Coba misalnya di Kanada, orang bodoh, yang kemudian tidak bisa apa-apa, hidup
gelandangan, pasti akan mati kedinginan ketika musim dingin tiba. Lah di sini? Semua
hidup!
Banyak anak putus sekolah, banyak kasus KDRT, kekerasan
terhadap anak, pedophilia, penculikan. Kenapa? Karena baik negara maupun orang
tua gagal melindungi anak-anak. Karena banyak orang yang sekedar ingin berbuat
sesuatu yang lantas mempertemukan sperma dan sel telur tanpa memikirkan
konsekuensinya.
Memiliki anak adalah tanggung jawab besar. Bukan hanya
harus dinafkahi secara materil, anak juga harus dinafkahi secara imateril.
Dididik, diberikan contoh, dan bukan hanya dikasih makan, lalu dibesarkan dan
apalagi dipelihara. Banyak anak orang kaya yang segala kebutuhan materilnya
tercukupi tapi jarang ketemu orang tuanya, sehari-harinya hanya dilayani oleh
pengasuh yang memang dibayar hanya untuk mengasuh dan bukan melindungi apalagi
mendidik. Akhirnya anak-anak ini tumbuh menjadi orang yang manja dan arogan
yang selalu menuntut kebutuhan untuk bisa terpenuhi.
Keberadaan orang tua di dalam rumah sangat penting, bukan
hanya untuk mendidik dan menjadi contoh, tapi juga melindungi anaknya dari
terkontaminasi pikirannya oleh serigala-serigala yang datang ke sekolah dengan
make-up tebal, alis hitam kelam, bibir merah merona dan bertarung di sore
harinya. Dari kekerasan verbal dan fisik yang diberikan oleh orang kaya kepada
orang miskin, dan dari tabrakan yang terjadi dalam gerak lambat yang berujung
pada amnesia. Atau jatuh dari tangga, berguling-guling dalam gerak lambat yang
berujung pada amnesia. Atau adegan bermain bola yang justru lebih banyak berantemnya dan saling tendang itu.

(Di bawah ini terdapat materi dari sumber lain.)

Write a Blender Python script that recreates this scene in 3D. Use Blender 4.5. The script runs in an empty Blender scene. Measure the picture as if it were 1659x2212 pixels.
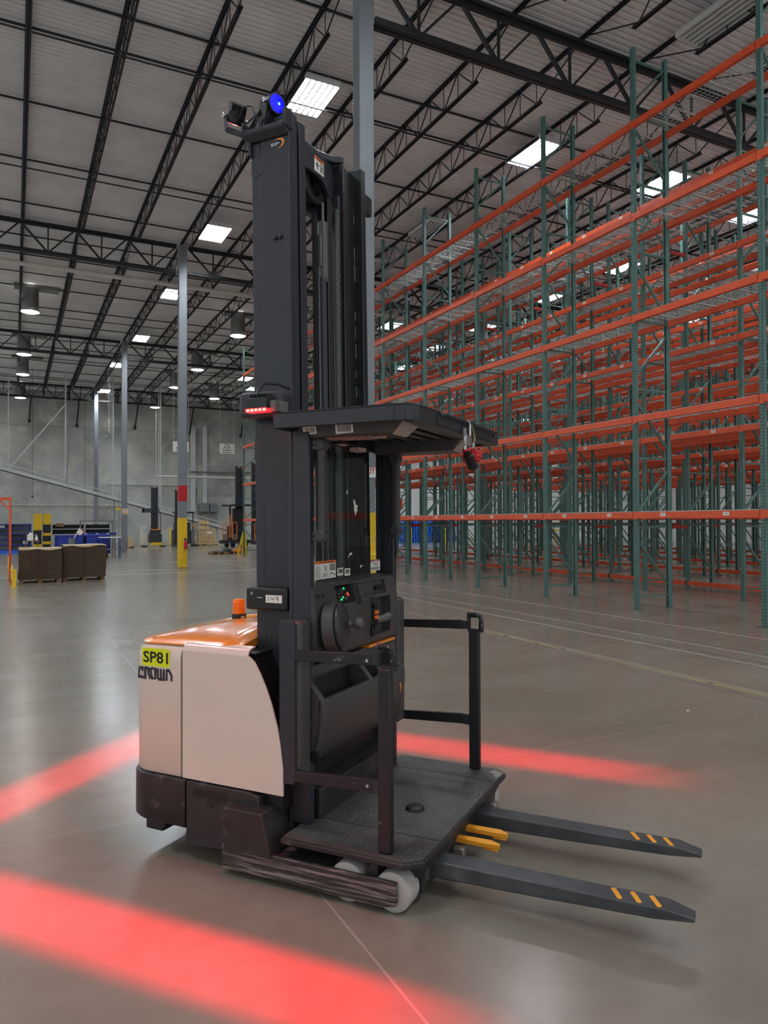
import bpy, math, random
from mathutils import Vector, Matrix
random.seed(7)
sc = bpy.context.scene
COL = sc.collection
R = math.radians

# ------------------------------------------------------------------ camera, world, exposure
CAM_H = 1.6
yaw, pitch, roll = R(26.84), R(0.76), R(0.2)
F = Vector((math.sin(yaw) * math.cos(pitch), math.cos(yaw) * math.cos(pitch), math.sin(pitch)))
RT = Vector((math.cos(yaw), -math.sin(yaw), 0)); UP = RT.cross(F)
R2 = RT * math.cos(roll) - UP * math.sin(roll); U2 = UP * math.cos(roll) + RT * math.sin(roll)
cd = bpy.data.cameras.new('camera'); cam = bpy.data.objects.new('camera', cd); COL.objects.link(cam)
cd.sensor_fit = 'HORIZONTAL'; cd.sensor_width = 36; cd.lens = 36 * 1580 / 1659
cd.clip_end = 300
m = Matrix((R2, U2, -F)).transposed().to_4x4(); m.translation = (0, 0, CAM_H); cam.matrix_world = m
sc.camera = cam
sc.view_settings.view_transform = 'Standard'; sc.view_settings.look = 'None'
sc.view_settings.gamma = 1; sc.view_settings.use_curve_mapping = False
sc.view_settings.exposure = 1.3
w = bpy.data.worlds.new('hall_surroundings'); sc.world = w; w.use_nodes = True
w.node_tree.nodes['Background'].inputs[0].default_value = (0.93, 0.97, 1.0, 1)
w.node_tree.nodes['Background'].inputs[1].default_value = 0.34
LAMP = 62.0          # highbay tube emission
SKYL = 16.0          # round diffuser emission
RED = 520.0          # red line projector
sc.cycles.use_denoising = True
try:
    sc.cycles.max_bounces = 7; sc.cycles.diffuse_bounces = 4; sc.cycles.glossy_bounces = 4
    sc.cycles.transmission_bounces = 6; sc.cycles.transparent_max_bounces = 10
    sc.cycles.sample_clamp_indirect = 8
except Exception:
    pass

# ------------------------------------------------------------------ materials
def lin(c):
    return tuple(((x / 255) / 12.92 if x / 255 <= .04045 else ((x / 255 + .055) / 1.055) ** 2.4) for x in c) + (1,)
MATS = {}
def mat(name, rgb, rough=.5, metal=0, var=0, scale=4, spec=.5, emit=None, es=0, rvar=0, bump=0, bscale=60, trans=0, alpha=1, coat=0, rgb2=None):
    if name in MATS: return MATS[name]
    m = bpy.data.materials.new(name); m.use_nodes = True; nt = m.node_tree; b = nt.nodes['Principled BSDF']
    b.inputs['Base Color'].default_value = lin(rgb); b.inputs['Roughness'].default_value = rough
    b.inputs['Metallic'].default_value = metal; b.inputs['Specular IOR Level'].default_value = spec
    if coat: b.inputs['Coat Weight'].default_value = coat; b.inputs['Coat Roughness'].default_value = .12
    tc = nt.nodes.new('ShaderNodeTexCoord')
    n = nt.nodes.new('ShaderNodeTexNoise'); n.inputs['Scale'].default_value = scale; n.inputs['Detail'].default_value = 6
    nt.links.new(tc.outputs['Object'], n.inputs['Vector'])
    v = var if var else .06
    r = nt.nodes.new('ShaderNodeMapRange'); r.inputs[1].default_value = .3; r.inputs[2].default_value = .7
    nt.links.new(n.outputs[0], r.inputs[0])
    mx = nt.nodes.new('ShaderNodeMix'); mx.data_type = 'RGBA'
    c = lin(rgb)
    mx.inputs[6].default_value = tuple(x * (1 - v) for x in c[:3]) + (1,)
    mx.inputs[7].default_value = lin(rgb2) if rgb2 else tuple(min(1, x * (1 + v)) for x in c[:3]) + (1,)
    nt.links.new(r.outputs[0], mx.inputs[0]); nt.links.new(mx.outputs[2], b.inputs['Base Color'])
    if rvar:
        r2 = nt.nodes.new('ShaderNodeMapRange'); r2.inputs[3].default_value = rough - rvar; r2.inputs[4].default_value = rough + rvar
        r2.inputs[1].default_value = .3; r2.inputs[2].default_value = .7
        nt.links.new(n.outputs[0], r2.inputs[0]); nt.links.new(r2.outputs[0], b.inputs['Roughness'])
    if bump:
        n2 = nt.nodes.new('ShaderNodeTexNoise'); n2.inputs['Scale'].default_value = bscale; n2.inputs['Detail'].default_value = 4
        nt.links.new(tc.outputs['Object'], n2.inputs['Vector'])
        bp = nt.nodes.new('ShaderNodeBump'); bp.inputs['Strength'].default_value = bump; bp.inputs['Distance'].default_value = .004
        nt.links.new(n2.outputs[0], bp.inputs['Height']); nt.links.new(bp.outputs[0], b.inputs['Normal'])
    if emit:
        b.inputs['Emission Color'].default_value = lin(emit); b.inputs['Emission Strength'].default_value = es
    if trans: b.inputs['Transmission Weight'].default_value = trans
    if alpha < 1: b.inputs['Alpha'].default_value = alpha
    MATS[name] = m
    return m
def scuffs(m, rgb, scale=(3, 3, 3), lo=.6, hi=.66, amt=1.0, detail=8):
    """worn paint: irregular scraped patches of another colour"""
    nt = m.node_tree; b = nt.nodes['Principled BSDF']
    src = b.inputs['Base Color'].links[0].from_socket
    tc = nt.nodes.new('ShaderNodeTexCoord'); mp = nt.nodes.new('ShaderNodeMapping'); mp.inputs['Scale'].default_value = scale
    n = nt.nodes.new('ShaderNodeTexNoise'); n.inputs['Scale'].default_value = 1; n.inputs['Detail'].default_value = detail; n.inputs['Roughness'].default_value = .65
    r = nt.nodes.new('ShaderNodeMapRange'); r.inputs[1].default_value = lo; r.inputs[2].default_value = hi; r.inputs[4].default_value = amt
    mx = nt.nodes.new('ShaderNodeMix'); mx.data_type = 'RGBA'; mx.inputs[7].default_value = lin(rgb)
    nt.links.new(tc.outputs['Object'], mp.inputs[0]); nt.links.new(mp.outputs[0], n.inputs['Vector']); nt.links.new(n.outputs[0], r.inputs[0])
    nt.links.new(r.outputs[0], mx.inputs[0]); nt.links.new(src, mx.inputs[6]); nt.links.new(mx.outputs[2], b.inputs['Base Color'])
    return m

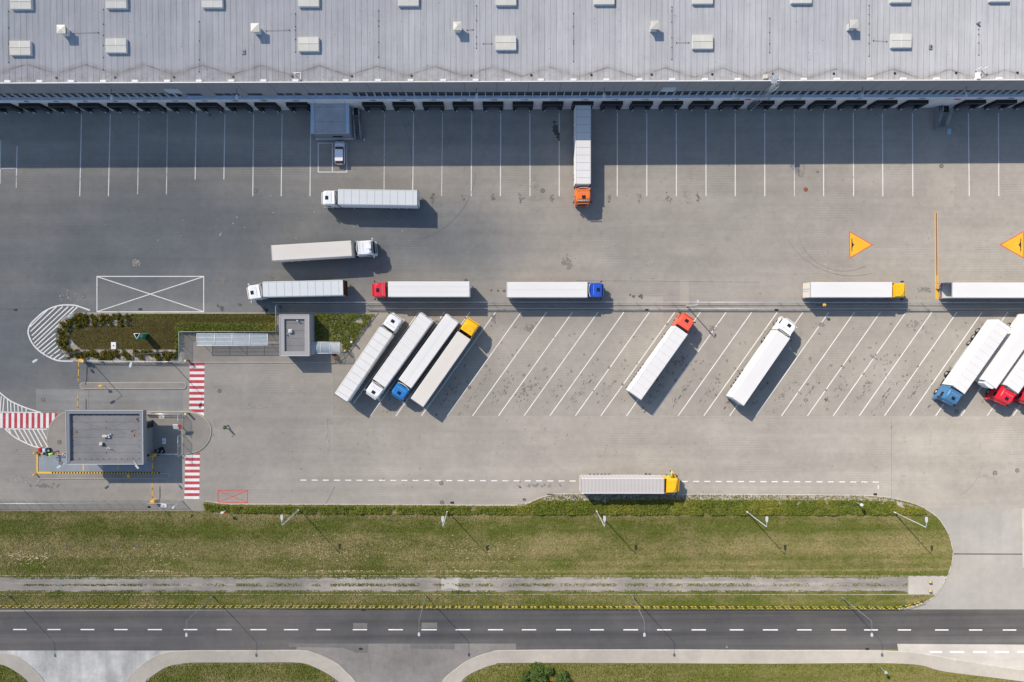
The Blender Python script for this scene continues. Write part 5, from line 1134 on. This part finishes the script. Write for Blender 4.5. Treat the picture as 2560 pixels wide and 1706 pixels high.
# manholes and drains
MH = [(209, 740.5, .34, 'lying in the yard left of the crossed white box', 'd'), (108, 999.5, .34, 'in the left part of the middle entry lane', 'd'), (549, 977.5, .34, 'right of the upper red striped crossing', 'd'), (638.5, 477.5, .36, 'just past the end of the left dock bay lines', 'd'), (1356.5, 477, .36, 'below the dock bays left of the orange lorry', 'd'),
      (2014.3, 474.3, .36, 'rusty orange in the open yard above the right lorry', 'r'), (2353.5, 415.5, .36, 'at the shadow edge below the right staircase', 'd'), (1103, 1208, .36, 'just below the dashed lane line', 'd'), (1105, 1256.5, .36, 'at the kerb above the hedge', 'd'), (1119+54.5, 969, .30, 'in the diagonal bays under the lorry shadow', 'd'), (2391.5, 1029.5, .36, 'in the shadow of the steel blue lorry', 'd'),
      (2487.5, 1183, .40, 'with pale patches around it in the right corner', 'd'), (2543, 1176.5, .36, 'ringed in white at the right frame edge', 'd'), (149.7, 1105.4, .36, 'on the left end of the gatehouse island', 'd'), (152.6, 1157.3, .36, 'on the weighbridge deck', 'd'), (2044, 430, .2, 'small by the lattice shadow in the yard', 'd'), (1816.8, 1618, .25, 'ringed in the lower road lane', 'd'), (525, 288, .2, 'small at the dock wall on the left', 'd')]
for x, y, r, lab, k in MH:
    p = P(x, y); z = .14 if (x, y) == (149.7, 1105.4) else (.105 if (x, y) == (152.6, 1157.3) else .024)
    t = thing('manhole_cover', ('round manhole cover '+lab), 'manhole', (p.x, p.y, z)); MB().cyl((0, 0, -.012), (0, 0, .006), r, r, 20, smooth=False).build('ring', M['chassis'], t); MB().cyl((0, 0, .004), (0, 0, .012), r*.84, r*.84, 20, smooth=False).build('lid', M['redorange'] if k == 'r' else M['softstain'], t)
DR = [(39, 775, 'left of the white hatching'), (351, 773.5, 'inside the crossed white box'), (1130.5, 1257, 'at the kerb above the hedge'), (2188, 1236.3, 'at the kerb below the end of the lane dashes'), (908.5, 1525.3, 'at the top kerb of the road'), (902, 1622.5, 'in the pale road patch at the bottom'), (2168, 1622.8, 'at the lower road edge left of the lay by'), (2158, 1525, 'at the top kerb of the road on the right'), (1617, 775.5, 'under the yard fence near the coral lorry'), (1941.5, 775.5, 'under the yard fence near the white lorry'), (666, 775.5, 'under the lorry shadow above the kiosk')]
for x, y, lab in DR:
    p = P(x, y); t = thing('storm_drain', 'rectangular drain grate '+lab, 'drain', (p.x, p.y, .022)); MB().box((0, 0, 0), (.62, .38, .02)).build('frame', M['chassis'], t); m = MB()
    for k in range(6): m.box((-.24+k*.096, 0, .014), (.05, .30, .01))
    m.build('grate', M['darkmetal'], t)
# ================================================================ LORRIES
def xf(m, T, start=0):
    for i in range(start, len(m.v)): m.v[i] = tuple(T @ Vector(m.v[i]))
    return m
def rr(x0, x1, hw, z, r, n=3, rb=None):       # rounded rectangle ring, x forward
    pts = []; rb = r if rb is None else rb
    for cx, cy, a0, q in ((x1-r, hw-r, 0, r), (x0+rb, hw-rb, PI/2, rb), (x0+rb, -hw+rb, PI, rb), (x1-r, -hw+r, 3*PI/2, r)):
        for i in range(n+1): a = a0+PI/2*i/n; pts.append((cx+q*math.cos(a), cy+q*math.sin(a), z))
    return pts
def wheel(root, x, y, r=.50, wd=.30, T=None, rim='steel'):
    o = MB().cyl((x, y-wd/2, r), (x, y+wd/2, r), r, r, 18).build('wheel', M['tyre'], None) if False else None
    m = MB().cyl((x, y-wd/2, r), (x, y+wd/2, r), r, r, 18, smooth=False)
    if T: xf(m, T)
    w_ = m.build('wheel', M['tyre'], root); s_ = 1 if y > 0 else -1
    m = MB().cyl((x, y+s_*(wd/2-.02), r), (x, y+s_*(wd/2+.015), r), r*.56, r*.52, 14, smooth=False)
    if T: xf(m, T)
    m.build('rim', M[rim], w_)
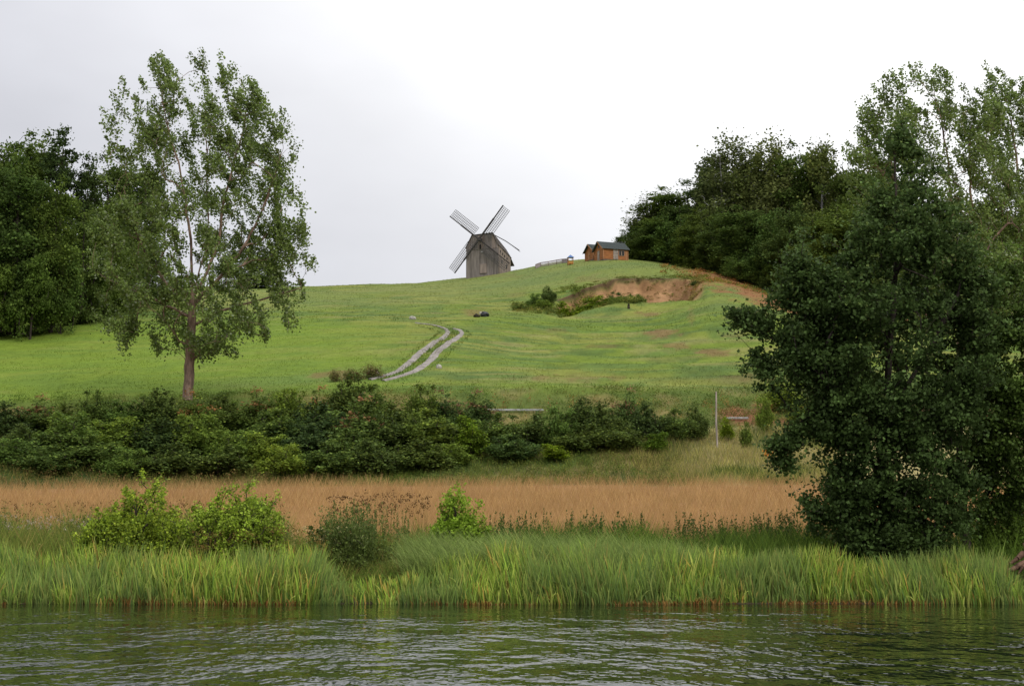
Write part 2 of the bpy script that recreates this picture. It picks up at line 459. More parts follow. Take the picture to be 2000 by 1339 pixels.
gust.inputs['To Min'].default_value = 0.34; gust.inputs['To Max'].default_value = 1.15
t.links.new(w3, gust.inputs[0])
sepw = N(t, 'ShaderNodeSeparateXYZ'); t.links.new(tcn.outputs['Object'], sepw.inputs[0])
lee = N(t, 'ShaderNodeMapRange'); lee.inputs['From Min'].default_value = 39; lee.inputs['From Max'].default_value = 30
lee.inputs['To Min'].default_value = 0.10; lee.inputs['To Max'].default_value = 1.0
t.links.new(sepw.outputs['Y'], lee.inputs[0])
w4 = wnoise(0.55, 0.42, 0.4, 2)
g2 = N(t, 'ShaderNodeMapRange'); g2.inputs['From Min'].default_value = 0.36; g2.inputs['From Max'].default_value = 0.64
g2.inputs['To Min'].default_value = 0.30; g2.inputs['To Max'].default_value = 1.55
t.links.new(w4, g2.inputs[0])
hh = tm('MULTIPLY', tm('MULTIPLY', g2.outputs[0], tm('MULTIPLY', tm('ADD', w1, tm('MULTIPLY', w2, 0.26)), gust.outputs[0])), lee.outputs[0])
bw = N(t, 'ShaderNodeBump'); bw.inputs['Strength'].default_value = 1.0; bw.inputs['Distance'].default_value = 0.16
t.links.new(hh, bw.inputs['Height']); t.links.new(bw.outputs[0], p.inputs['Normal'])
wx, wy = np.meshgrid(np.linspace(-400, 400, 60), np.linspace(-60, 39.35, 60), indexing='ij')
b0 = (np.arange(59)[:, None] * 60 + np.arange(59)[None, :]).ravel()
o = mesh_np('river_water', np.stack([wx.ravel(), wy.ravel(), np.zeros(3600)], 1), np.stack([b0, b0 + 60, b0 + 61, b0 + 1], 1), mw)
o['kind'] = 'structure'

# ------------------------------------------------------------------ leaves, blades and branches
def unit(v): return v / np.maximum(np.linalg.norm(v, axis=1, keepdims=True), 1e-9)
def leaves(C, size, col, r, aspect=0.75, up=0.5, axis_bias=None):
    n = len(C)
    nrm_ = unit(r.normal(size=(n, 3)) + np.array([0, 0, up]))
    a = r.normal(size=(n, 3))
    if axis_bias is not None: a = a + np.asarray(axis_bias)
    a = unit(a - nrm_ * (a * nrm_).sum(1, keepdims=True))
    b = np.cross(nrm_, a)
    s = (size * r.uniform(0.65, 1.3, n))[:, None]
    V = np.stack([C - a * s * .5, C + b * s * aspect * .5 + nrm_ * s * .08, C + a * s * .5, C - b * s * aspect * .5 + nrm_ * s * .08], 1).reshape(-1, 3)
    Fq = np.arange(4 * n).reshape(n, 4)
    return V, Fq, np.repeat(col, 4, axis=0)
WARM = np.array([1.22, 1.22, 0.72])
def leaf_colors(n, r, base, var=0.22, alts=()):
    c = np.tile(np.asarray(base, float)[None, :], (n, 1))
    for ac, pr in alts:
        k = r.random(n) < pr; c[k] = ac
    return c * WARM * (1 + r.normal(size=(n, 1)) * var).clip(0.4, 1.8)
def tubes(P0, P1, R0, R1, sides):
    n = len(P0); d = unit(P1 - P0)
    ref = np.where(np.abs(d[:, 2:3]) > 0.9, np.array([[1., 0, 0]]), np.array([[0., 0, 1]]))
    u = unit(np.cross(d, ref)); v = np.cross(d, u)
    an = np.linspace(0, 2 * np.pi, sides, endpoint=False)
    ring = u[:, None, :] * np.cos(an)[None, :, None] + v[:, None, :] * np.sin(an)[None, :, None]
    V = np.concatenate([P0[:, None, :] + ring * R0[:, None, None], P1[:, None, :] + ring * R1[:, None, None]], 1)   # n, 2s, 3
    k = np.arange(sides); k2 = (k + 1) % sides
    f = np.stack([k, k2, k2 + sides, k + sides], 1)
    Fq = (np.arange(n)[:, None, None] * 2 * sides + f[None]).reshape(-1, 4)
    return V.reshape(-1, 3), Fq
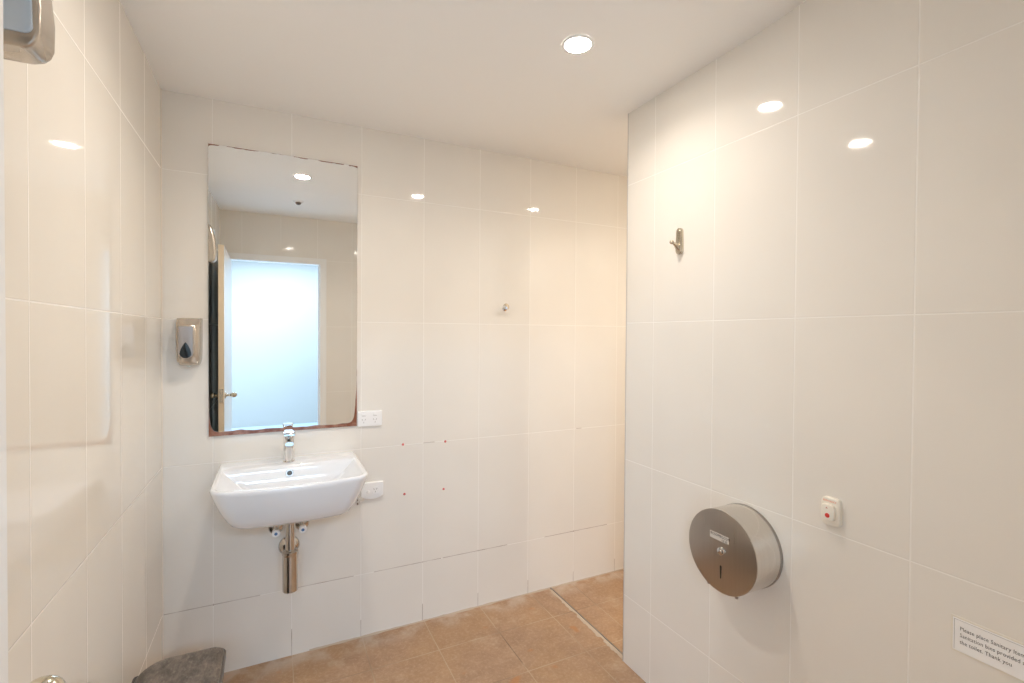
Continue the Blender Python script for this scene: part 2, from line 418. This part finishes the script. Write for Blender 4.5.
# trap and valves under the basin
px, py = .466, -.185
t = thing('bottle_trap', 'chrome bottle trap hanging below the basin', 'waste trap', (px, py, .384))
bm = BM(); lathe(bm, (px,py,.384), (0,0,1), [(.026,0),(.0295,.003),(.0300,.012),(.0300,.150),(.0315,.152),(.0320,.166),(.027,.170),(.0195,.171)], 40); obj('bottle', bm, DCHROME, t)
bm = BM(); lathe(bm, (px,py,.54), (0,0,1), [(.0185,0),(.0185,.160),(.024,.162),(.024,.180),(.030,.182),(.030,.189)], 36); obj('tailpipe', bm, DCHROME, t)
bm = BM(); tube(bm, [(px,py+.02,.497),(px,py+.05,.497),(px,-.01,.497),(px,0,.497)], .0175); obj('waste_arm', bm, DCHROME, t)
bm = BM(); lathe(bm, (px,0,.5), (0,-1,0), [(.044,0),(.044,.003),(.041,.010),(.030,.018),(.020,.022)], 36); obj('wall_flange', bm, DCHROME, t)
for vx, lab in ((.413, 'small chrome stop valve under the basin, left of the waste pipe'), (.519, 'small chrome stop valve under the basin, right of the waste pipe')):
    t = thing('stop_valve', lab, 'valve', (vx, 0, .590))
    bm = BM(); lathe(bm, (vx,0,.590), (0,-1,0), [(.030,0),(.030,.003),(.026,.009),(.013,.012),(.0115,.045),(.014,.047),(.014,.062)], 32)
    tube(bm, [(vx,-.050,.59),(vx,-.050,.64)], .007); s = 1 if vx < px else -1
    tube(bm, [(vx,-.050,.63),(vx+.004*s,-.052,.66),(vx+.016*s,-.062,.70),(vx+.020*s,-.07,.728)], .005); obj('valve_body', bm, DCHROME, t)
    bm = BM(); lathe(bm, (vx,-.060,.590), (0,-1,0), [(.013,0),(.0165,.004),(.0165,.022),(.013,.025)], 24); h_ = obj('handle', bm, PLAST, t)
    h_['label'] = 'white valve handle'
    bm = BM(); lathe(bm, (vx,-.0849,.590), (0,-1,0), [(.0065,0),(.0060,.0012)], 20); obj('marker_dot', bm, BLUE, h_)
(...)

Sekali lagi, hidup ini cuma sekali. Jika hanya untuk
mengerjakan tugas saja konsep harus dipikirkan matang-matang, masa untuk hidup
ini go with the flow aja? Apa karena
terbiasa memikirkan konsep menjelang deadline, lantas hidup ini juga mau begitu?
Yaaa terserah.
Tapi, apa kamu tau kapan deadline kamu?